On “The New York Times and the mystery missile

Regarding your series of articles on the ‘missile launch’ off the southern California coast, I would advise extreme caution on jumping to any such conclusions based on the video footage provided.

 

Objects high in the sky near the distant horizon at sunset can be distorted by multiple atmospheric effects caused by the reflection and refraction of light, and particularly, as well, from misperceived perspective (that is, whether the object is moving away or approaching the observer and whether the illuminated plume is actually oriented vertically, horizontally or at an angle).

 

The extremely zoomed-in view only adds to the confusion, as any surrounding larger context that might offer some clues to the actual perspective are outside of the field of view.

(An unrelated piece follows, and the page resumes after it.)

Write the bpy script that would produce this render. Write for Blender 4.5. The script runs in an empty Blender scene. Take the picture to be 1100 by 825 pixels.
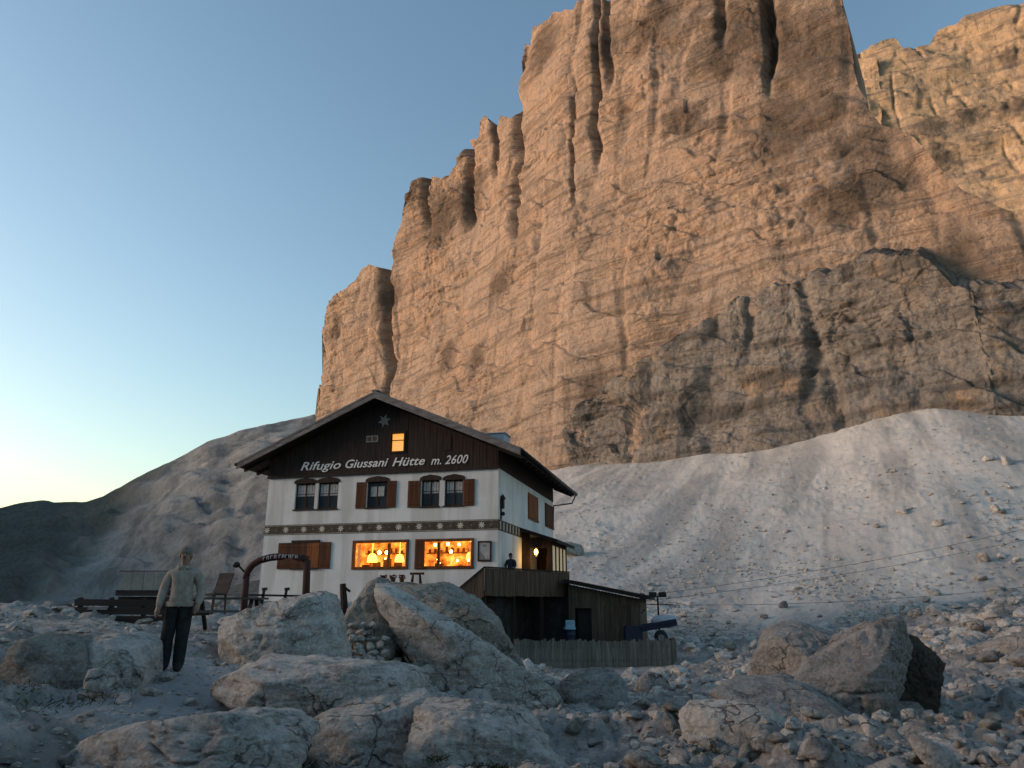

Station media logo on the bottom of the video cuts even more into any clues to perspective, as does the misleading aspect of the greatly magnified plume resulting from the highly zoomed-in camera view.

 

While your underlying conclusions may be hard to argue with, in this particular case what may look to the untrained eye like a possible ‘missile launch’ could well, in fact, be an airliner contrail in the distant west (that is, a distant airliner approaching the viewer with the plume being a horizontal one, extending beyond the horizon, all under unusual lighting and/or meteorological conditions at that particular time and location).

 

The failure of the federal agencies and military to provide firm answers may well stem from their general reluctance to get involved with trying to answer for every strange or unusual public sighting in the sky—not an effort to cover up for a possible known or unknown ‘missile launch.’

 

In the final analysis, such highly zoomed-in TV station video shot from a traffic helicopter toward the distant western sky at sunset would seem to be rather dubious evidence, at best, to come to any such conclusions regarding any planned or unplanned ‘missile launch.’

 

Dan K
Kansas, USA
16 November 2010

 

***

The answer to the first question at the end of this article is, maybe, probably; to the second, of course not.